● What is being asked:
Exclude any images and output the remaining records exactly.

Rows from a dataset

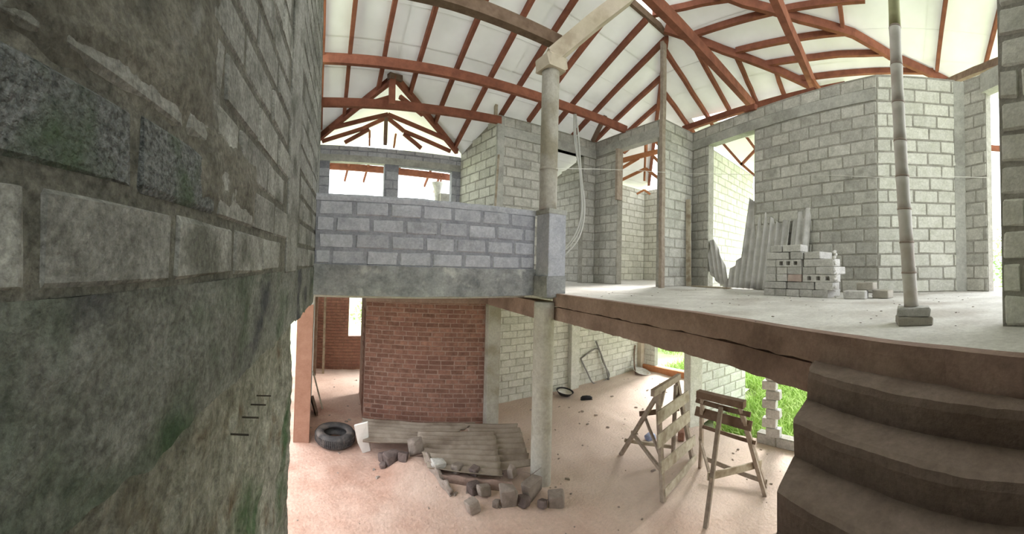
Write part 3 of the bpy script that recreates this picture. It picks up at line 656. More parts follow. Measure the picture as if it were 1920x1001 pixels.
# ------------------------------------------------------------------ stairs going up to the slab
st = thing('staircase', 'dark dusty concrete stairs with rough worn steps rising to the slab', 'stairs', (1.5, 0, -.5))
so = Vector((1.5, 0, -.5))
FR = [((2.15, .472), (1.412, -.521)), ((1.88, .455), (1.283, -.468)), ((1.606, .450), (1.114, -.402)), ((1.356, .448), (.93, -.33)), ((1.10, .44), (.76, -.27)), ((.86, .43), (.6, -.22)), ((.62, .42), (.42, -.17))]
def ext(a, b): a = Vector(a); b = Vector(b); return a, b + (b - a) * .75
for k in range(1, 7):
    zt = -.16 * k; (b0, b1), (f0, f1) = ext(*FR[k - 1]), ext(*FR[k])
    NU = 60
    def prof(u):
        B = b0.lerp(b1, u); F = f0.lerp(f1, u); dr = (B - F).normalized()
        q = [(B + dr * .06, zt), (B, zt), (F + dr * .03, zt), (F + dr * .006, zt - .012), (F, zt - .045), (F + dr * .02, zt - .17), (F + dr * .05, zt - .26), (B + dr * .06, zt - .28)]
        return q
    vs = []; NP = 8
    for i in range(NU + 1):
        u = i / NU; e = 0 if 0 < i < NU else 1
        for j, (xy, z) in enumerate(prof(u)):
            a = Vector((xy.x, xy.y, z)); nn = Vector((noise.noise(a * 5 + Vector((0, 0, k))), noise.noise(a * 5 + Vector((9, 0, k))), noise.noise(a * 6 + Vector((0, 9, k))))) * .006
            nn += Vector((noise.noise(a * 17), noise.noise(a * 17 + Vector((5, 5, 5))), noise.noise(a * 19 + Vector((1, 8, 5))))) * .004
            if i == 0: nn += Vector((0, noise.noise(a * 8) * .03, 0))
            vs.append(a + nn - so)
    fs = [(i * NP + j, (i + 1) * NP + j, (i + 1) * NP + (j + 1) % NP, i * NP + (j + 1) % NP) for i in range(NU) for j in range(NP)]
    fs += [tuple(range(NP)), tuple(range(NU * NP, NU * NP + NP))]
    link('step', fixn(MB().add(vs, fs).me('step')), 'stair', st, False)
# waist slab under the steps
pa = [(2.2, .42, -.2), (.62, .38, -1.12), (.3, -.4, -1.12), (1.0, -1.1, -.2)]
link('waist_slab', fixn(MB().hexa([Vector(p) - so - Vector((0, 0, .22)) for p in pa], [Vector(p) - so - Vector((0, 0, .06)) for p in pa]).me()), 'stair', st)
link('landing', MB().box(-.35 - 1.5, -1.3, -.62, .6 - 1.5, .42, -.46 - .0).me(), 'stair', st).location = (0, 0, -.15)

# ------------------------------------------------------------------ things on the upper floor
def holed_brick(l, t, h, holes=3):
    # shell with real hollows: front face frame around square recesses
    mb = MB(); y0, y1 = -t / 2, t / 2; hw = .052; xs = [-l / 2]
    for i in range(holes):
        c = (i - (holes - 1) / 2) * l * .29; xs += [c - hw / 2 * 1.15, c + hw / 2 * 1.15]
    xs.append(l / 2); za, zb = -.027, .026
    for i in range(len(xs) - 1):
        if i % 2 == 0: mb.box(xs[i], y0, -h / 2, xs[i + 1], y1, h / 2)
        else:
            mb.box(xs[i], y0, -h / 2, xs[i + 1], y1, za); mb.box(xs[i], y0, zb, xs[i + 1], y1, h / 2); mb.box(xs[i], y0 + .07, za, xs[i + 1], y1, zb)
    return mb.me('brick')
SA, SB = Vector((4.90, 1.81, 0)), Vector((4.56, .66, 0)); SD = (SB - SA); SDN = SD.normalized(); SN_ = Vector((SDN.y, -SDN.x, 0))
if SN_.x < 0: SN_ = -SN_
sang = math.atan2(SDN.y, SDN.x)
# zoom coordinates along the stack face -> metres (face runs from 490 to 1040)
sx_ = lambda a: (a - 490) / 550 * 1.10
rows = [[(490, 585, 'h'), (585, 680, 'h'), (680, 785, 'h'), (785, 885, 'h'), (885, 1005, 'h')],
        [(495, 680, 'l'), (685, 900, 'l'), (905, 1040, 'l')],
        [(505, 597, 'h'), (600, 690, 'h'), (692, 805, 'p'), (810, 1045, 'o')],
        [(510, 597, 'h'), (600, 690, 'h'), (692, 805, 'h'), (808, 910, 'h'), (912, 1050, 'h')],
        [(510, 597, 'h'), (600, 805, 'o'), (820, 1045, 'l')],
        [(515, 705, 'l'), (715, 818, 'h'), (820, 945, 'h')],
        [(548, 645, 'h'), (650, 800, 'l')]]
ordn = ['first', 'second', 'third', 'fourth', 'fifth', 'sixth']
rown = ['bottom row', 'second row up', 'third row up', 'fourth row up', 'fifth row up', 'row below the top', 'top row']
for r, row in enumerate(rows):
    for i, (a, b, ty) in enumerate(row):
        l_ = sx_(b) - sx_(a) - .011; h_ = .095; tt = .36 if ty == 'h' else .20
        pos = SA + SDN * ((sx_(a) + sx_(b)) / 2) + SN_ * (tt / 2 + R.uniform(-.008, .012)) + Vector((0, 0, .05 + r * .1005))
        kind_ = {'h': 'end-on grey cement brick', 'l': 'long grey cement brick', 'p': 'pinkish cement brick', 'o': 'hollow three-holed cement brick'}[ty]
        me = bevelled(MB().box(-l_ / 2, -tt / 2, -h_ / 2, l_ / 2, tt / 2, h_ / 2).me('brick'), .007, 1, .003) if ty != 'o' else holed_brick(l_, tt, h_)
        o = link('cement_brick', me, 'pink_brick' if ty == 'p' else 'stack')
        o.location = pos; o.rotation_euler = (0, 0, sang + R.uniform(-.02, .02))
        tag(o, '%s, %s from left, %s of stack' % (kind_, ordn[i], rown[r]), 'brick', 'cement bricks in the stack')
def loose(label, px, l_, t_, h_, rz, mt, z=0.0):
    o = link('loose_brick', bevelled(MB().box(-l_ / 2, -t_ / 2, 0, l_ / 2, t_ / 2, h_).me(), .01, 1, .004), mt)
    o.location = (px[0], px[1], z); o.rotation_euler = (0, 0, rz); return tag(o, label, 'brick', 'loose bricks beside the stack')
loose('pale grey loose brick lying on the floor against the right end of the stack', (4.55, .46), .28, .2, .105, sang + .12, 'stack')
loose('brownish loose brick lying on the floor furthest right of the stack', (4.62, .13), .22, .19, .105, sang - .06, 'brown_brick')
loose('brown-grey brick lying on top of the two loose floor bricks', (4.62, .33), .22, .19, .095, sang + .05, 'brown_brick', .106)
# mortar crumbs clinging to the right end of the stack
cr = MB()
for i in range(26):
    z = R.uniform(.02, .62); c = SA + SDN * (1.115 + R.uniform(-.01, .02)) + SN_ * R.uniform(.0, .05) + Vector((0, 0, z)); r_ = R.uniform(.012, .028)
    bm = bmesh.new(); bmesh.ops.create_icosphere(bm, subdivisions=1, radius=r_); vs = [v.co + c for v in bm.verts]; fs = [[v.index for v in f.verts] for f in bm.faces]; bm.free(); cr.add(vs, fs)
o = tag(link('mortar_crumbs', cr.me(), 'white_sheet'), 'pale mortar crumbs stuck down the right end of the brick stack', 'mortar'); o['kind'] = 'stuff'

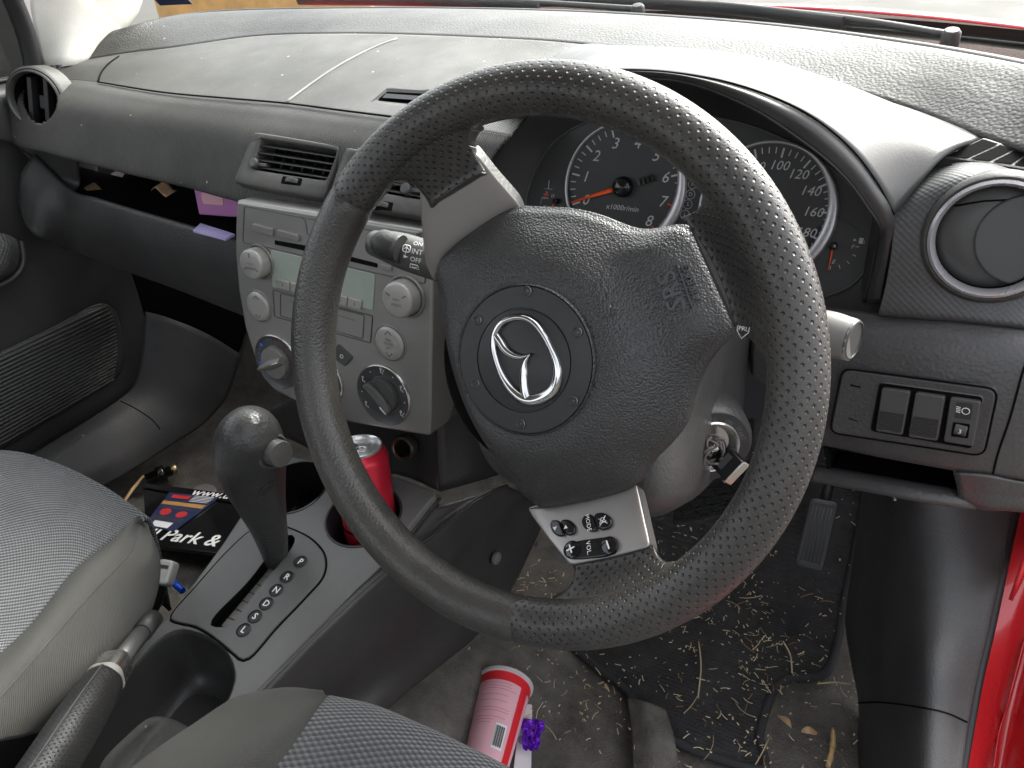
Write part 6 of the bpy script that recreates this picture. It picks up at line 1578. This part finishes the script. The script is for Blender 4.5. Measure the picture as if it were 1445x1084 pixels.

● Full answer:
Write part 3 of the bpy script that recreates this picture. It picks up at line 656. More parts follow. Measure the picture as if it were 1920x1001 pixels.
# ------------------------------------------------------------------ stairs going up to the slab
st = thing('staircase', 'dark dusty concrete stairs with rough worn steps rising to the slab', 'stairs', (1.5, 0, -.5))
so = Vector((1.5, 0, -.5))
FR = [((2.15, .472), (1.412, -.521)), ((1.88, .455), (1.283, -.468)), ((1.606, .450), (1.114, -.402)), ((1.356, .448), (.93, -.33)), ((1.10, .44), (.76, -.27)), ((.86, .43), (.6, -.22)), ((.62, .42), (.42, -.17))]
def ext(a, b): a = Vector(a); b = Vector(b); return a, b + (b - a) * .75
for k in range(1, 7):
    zt = -.16 * k; (b0, b1), (f0, f1) = ext(*FR[k - 1]), ext(*FR[k])
    NU = 60
    def prof(u):
        B = b0.lerp(b1, u); F = f0.lerp(f1, u); dr = (B - F).normalized()
        q = [(B + dr * .06, zt), (B, zt), (F + dr * .03, zt), (F + dr * .006, zt - .012), (F, zt - .045), (F + dr * .02, zt - .17), (F + dr * .05, zt - .26), (B + dr * .06, zt - .28)]
        return q
    vs = []; NP = 8
    for i in range(NU + 1):
        u = i / NU; e = 0 if 0 < i < NU else 1
        for j, (xy, z) in enumerate(prof(u)):
            a = Vector((xy.x, xy.y, z)); nn = Vector((noise.noise(a * 5 + Vector((0, 0, k))), noise.noise(a * 5 + Vector((9, 0, k))), noise.noise(a * 6 + Vector((0, 9, k))))) * .006
            nn += Vector((noise.noise(a * 17), noise.noise(a * 17 + Vector((5, 5, 5))), noise.noise(a * 19 + Vector((1, 8, 5))))) * .004
            if i == 0: nn += Vector((0, noise.noise(a * 8) * .03, 0))
            vs.append(a + nn - so)
    fs = [(i * NP + j, (i + 1) * NP + j, (i + 1) * NP + (j + 1) % NP, i * NP + (j + 1) % NP) for i in range(NU) for j in range(NP)]
    fs += [tuple(range(NP)), tuple(range(NU * NP, NU * NP + NP))]
    link('step', fixn(MB().add(vs, fs).me('step')), 'stair', st, False)
# waist slab under the steps
pa = [(2.2, .42, -.2), (.62, .38, -1.12), (.3, -.4, -1.12), (1.0, -1.1, -.2)]
link('waist_slab', fixn(MB().hexa([Vector(p) - so - Vector((0, 0, .22)) for p in pa], [Vector(p) - so - Vector((0, 0, .06)) for p in pa]).me()), 'stair', st)
link('landing', MB().box(-.35 - 1.5, -1.3, -.62, .6 - 1.5, .42, -.46 - .0).me(), 'stair', st).location = (0, 0, -.15)

# ------------------------------------------------------------------ things on the upper floor
def holed_brick(l, t, h, holes=3):
    # shell with real hollows: front face frame around square recesses
    mb = MB(); y0, y1 = -t / 2, t / 2; hw = .052; xs = [-l / 2]
    for i in range(holes):
        c = (i - (holes - 1) / 2) * l * .29; xs += [c - hw / 2 * 1.15, c + hw / 2 * 1.15]
    xs.append(l / 2); za, zb = -.027, .026
    for i in range(len(xs) - 1):
        if i % 2 == 0: mb.box(xs[i], y0, -h / 2, xs[i + 1], y1, h / 2)
        else:
            mb.box(xs[i], y0, -h / 2, xs[i + 1], y1, za); mb.box(xs[i], y0, zb, xs[i + 1], y1, h / 2); mb.box(xs[i], y0 + .07, za, xs[i + 1], y1, zb)
    return mb.me('brick')
SA, SB = Vector((4.90, 1.81, 0)), Vector((4.56, .66, 0)); SD = (SB - SA); SDN = SD.normalized(); SN_ = Vector((SDN.y, -SDN.x, 0))
if SN_.x < 0: SN_ = -SN_
sang = math.atan2(SDN.y, SDN.x)
# zoom coordinates along the stack face -> metres (face runs from 490 to 1040)
sx_ = lambda a: (a - 490) / 550 * 1.10
rows = [[(490, 585, 'h'), (585, 680, 'h'), (680, 785, 'h'), (785, 885, 'h'), (885, 1005, 'h')],
        [(495, 680, 'l'), (685, 900, 'l'), (905, 1040, 'l')],
        [(505, 597, 'h'), (600, 690, 'h'), (692, 805, 'p'), (810, 1045, 'o')],
        [(510, 597, 'h'), (600, 690, 'h'), (692, 805, 'h'), (808, 910, 'h'), (912, 1050, 'h')],
        [(510, 597, 'h'), (600, 805, 'o'), (820, 1045, 'l')],
        [(515, 705, 'l'), (715, 818, 'h'), (820, 945, 'h')],
        [(548, 645, 'h'), (650, 800, 'l')]]
ordn = ['first', 'second', 'third', 'fourth', 'fifth', 'sixth']
rown = ['bottom row', 'second row up', 'third row up', 'fourth row up', 'fifth row up', 'row below the top', 'top row']
for r, row in enumerate(rows):
    for i, (a, b, ty) in enumerate(row):
        l_ = sx_(b) - sx_(a) - .011; h_ = .095; tt = .36 if ty == 'h' else .20
        pos = SA + SDN * ((sx_(a) + sx_(b)) / 2) + SN_ * (tt / 2 + R.uniform(-.008, .012)) + Vector((0, 0, .05 + r * .1005))
        kind_ = {'h': 'end-on grey cement brick', 'l': 'long grey cement brick', 'p': 'pinkish cement brick', 'o': 'hollow three-holed cement brick'}[ty]
        me = bevelled(MB().box(-l_ / 2, -tt / 2, -h_ / 2, l_ / 2, tt / 2, h_ / 2).me('brick'), .007, 1, .003) if ty != 'o' else holed_brick(l_, tt, h_)
        o = link('cement_brick', me, 'pink_brick' if ty == 'p' else 'stack')
        o.location = pos; o.rotation_euler = (0, 0, sang + R.uniform(-.02, .02))
        tag(o, '%s, %s from left, %s of stack' % (kind_, ordn[i], rown[r]), 'brick', 'cement bricks in the stack')
def loose(label, px, l_, t_, h_, rz, mt, z=0.0):
    o = link('loose_brick', bevelled(MB().box(-l_ / 2, -t_ / 2, 0, l_ / 2, t_ / 2, h_).me(), .01, 1, .004), mt)
    o.location = (px[0], px[1], z); o.rotation_euler = (0, 0, rz); return tag(o, label, 'brick', 'loose bricks beside the stack')
loose('pale grey loose brick lying on the floor against the right end of the stack', (4.55, .46), .28, .2, .105, sang + .12, 'stack')
loose('brownish loose brick lying on the floor furthest right of the stack', (4.62, .13), .22, .19, .105, sang - .06, 'brown_brick')
loose('brown-grey brick lying on top of the two loose floor bricks', (4.62, .33), .22, .19, .095, sang + .05, 'brown_brick', .106)
# mortar crumbs clinging to the right end of the stack
cr = MB()
for i in range(26):
    z = R.uniform(.02, .62); c = SA + SDN * (1.115 + R.uniform(-.01, .02)) + SN_ * R.uniform(.0, .05) + Vector((0, 0, z)); r_ = R.uniform(.012, .028)
    bm = bmesh.new(); bmesh.ops.create_icosphere(bm, subdivisions=1, radius=r_); vs = [v.co + c for v in bm.verts]; fs = [[v.index for v in f.verts] for f in bm.faces]; bm.free(); cr.add(vs, fs)
o = tag(link('mortar_crumbs', cr.me(), 'white_sheet'), 'pale mortar crumbs stuck down the right end of the brick stack', 'mortar'); o['kind'] = 'stuff'

Write part 6 of the bpy script that recreates this picture. It picks up at line 1578. This part finishes the script. The script is for Blender 4.5. Measure the picture as if it were 1445x1084 pixels.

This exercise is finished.